I'm sitting here wondering just when Arlen Specter became the most important man in the world.
Arlen is President/CHAIRMAN of the Massive Ego Club. Over 500 members...who meet in D.C. too often.
There's a little red light on top of the active Camera in the Studio, when THAT light is on.... -Specter is the most important man in the World. LOL!
"I'm sitting here wondering just when Arlen Specter became the most important man in the world."
Ditto.
My translation of Fox News Sunday:
Arlen: Blahblahblahblah. [thinks: I'm going to keep being a pain in GWB's Presidential butt until he realizes once and for all that he shouldn't make ANY move in this Government without getting my approval!]
Smilin' Joe: Blahblahblahblah. [thinks: I'm gonna save Iraq! Not George Bush! ME!]
Arlen: [thinks: Good grief, Smilin' Joe, where'd you steal THAT idea from, heh, heh, heh.]
Smillin' Joe: [thinks: Whew. At least you don't look like Nosferatu anymore, Arlen.
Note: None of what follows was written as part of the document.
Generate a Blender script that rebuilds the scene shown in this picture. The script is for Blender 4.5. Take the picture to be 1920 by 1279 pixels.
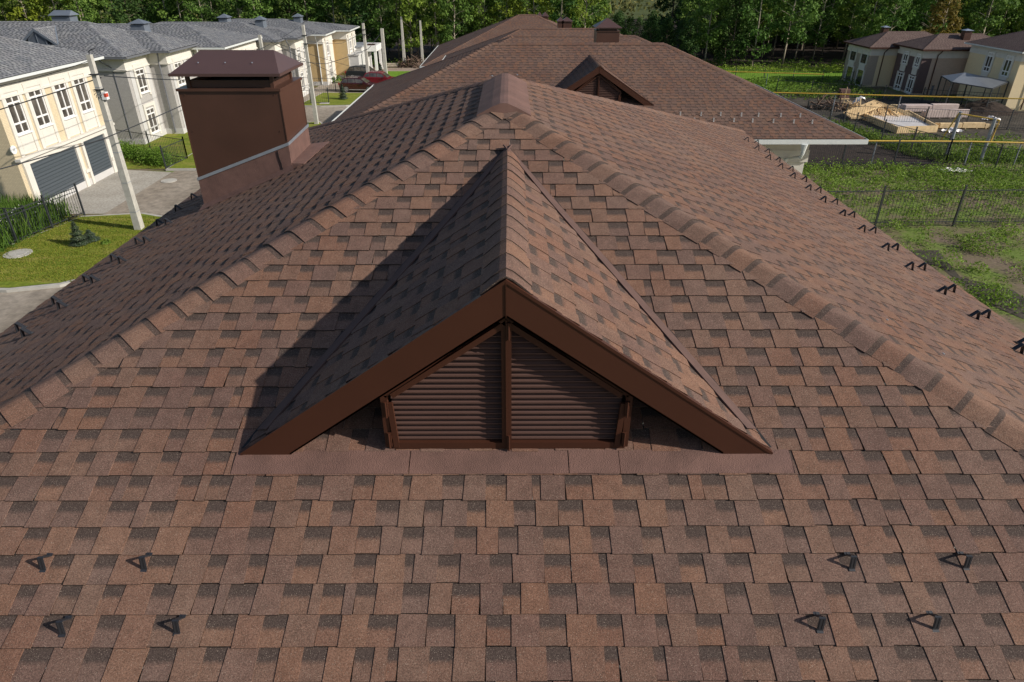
import bpy, math, random
from mathutils import Vector as V, Matrix
R = math.radians
scn = bpy.context.scene
for o in list(bpy.data.objects): bpy.data.objects.remove(o)
C = scn.collection
# ---------------------------------------------------------------- camera, sky, sun, exposure
H = 12.5                                   # height of the drone above the ground
F0, PIT, YAW = 1244.7, 0.5163, 0.003
cd = bpy.data.cameras.new('camera'); cam = bpy.data.objects.new('camera', cd); C.objects.link(cam)
cam.location = (0, 0, H); cam.rotation_euler = (math.pi/2-PIT, 0, -YAW)
cd.sensor_width = 36; cd.lens = 36*F0/1920; cd.clip_end = 2000; cd.clip_start = .05
scn.camera = cam
SUN = V((1, -.31, .585)).normalized()
w = bpy.data.worlds.new('World'); scn.world = w; w.use_nodes = True
nt = w.node_tree; bg = nt.nodes['Background']
sky = nt.nodes.new('ShaderNodeTexSky'); sky.sky_type = 'NISHITA'; sky.sun_disc = False
sky.sun_elevation = math.asin(SUN.z); sky.sun_rotation = math.atan2(SUN.x, SUN.y)
nt.links.new(sky.outputs[0], bg.inputs[0]); bg.inputs[1].default_value = .088
ld = bpy.data.lights.new('sun', 'SUN'); ld.energy = 4.6; ld.angle = R(.5); ld.color = (1, .935, .84)
sun = bpy.data.objects.new('sun', ld); C.objects.link(sun)
sun.rotation_euler = (-SUN).to_track_quat('-Z', 'Y').to_euler()
vs = scn.view_settings; vs.view_transform = 'Standard'; vs.look = 'None'; vs.exposure = 0.2; vs.gamma = 1
rnd = random.Random(7)
# ---------------------------------------------------------------- pixel -> world helpers (design aid)
_c, _s = math.cos(PIT), math.sin(PIT)
_f = V((_s*0, _c, -_s)); _d = V((0, -_s, -_c)); _x = V((1, 0, 0))
_m = Matrix.Rotation(-YAW, 3, 'Z'); _f = _m@_f; _d = _m@_d; _x = _m@_x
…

Say, do you think we can get them to pick up the tab for driving us to the studio this morning?]
Chris Wallace: So, Gentlemen, you all agree that the world is a shambles, and George W. Bush is at fault, am I correct?
Arlen: Unless I'm permitted to run things - and, yes, Chris, I had BETTER be on that committee...
Smilin' Joe: Ha. You can run things, but I'M gonna be the policy maker. That'll get me in the history books! So there!
Chris: Well, there's another fair and balanced debate, and remember you saw it right here on the Fox News Channel...
"I'm sitting here wondering just when Arlen Specter became the most important man in the world."
Ever notice how much old Arlen sounds like "Howard" on the Andy Griffith Show?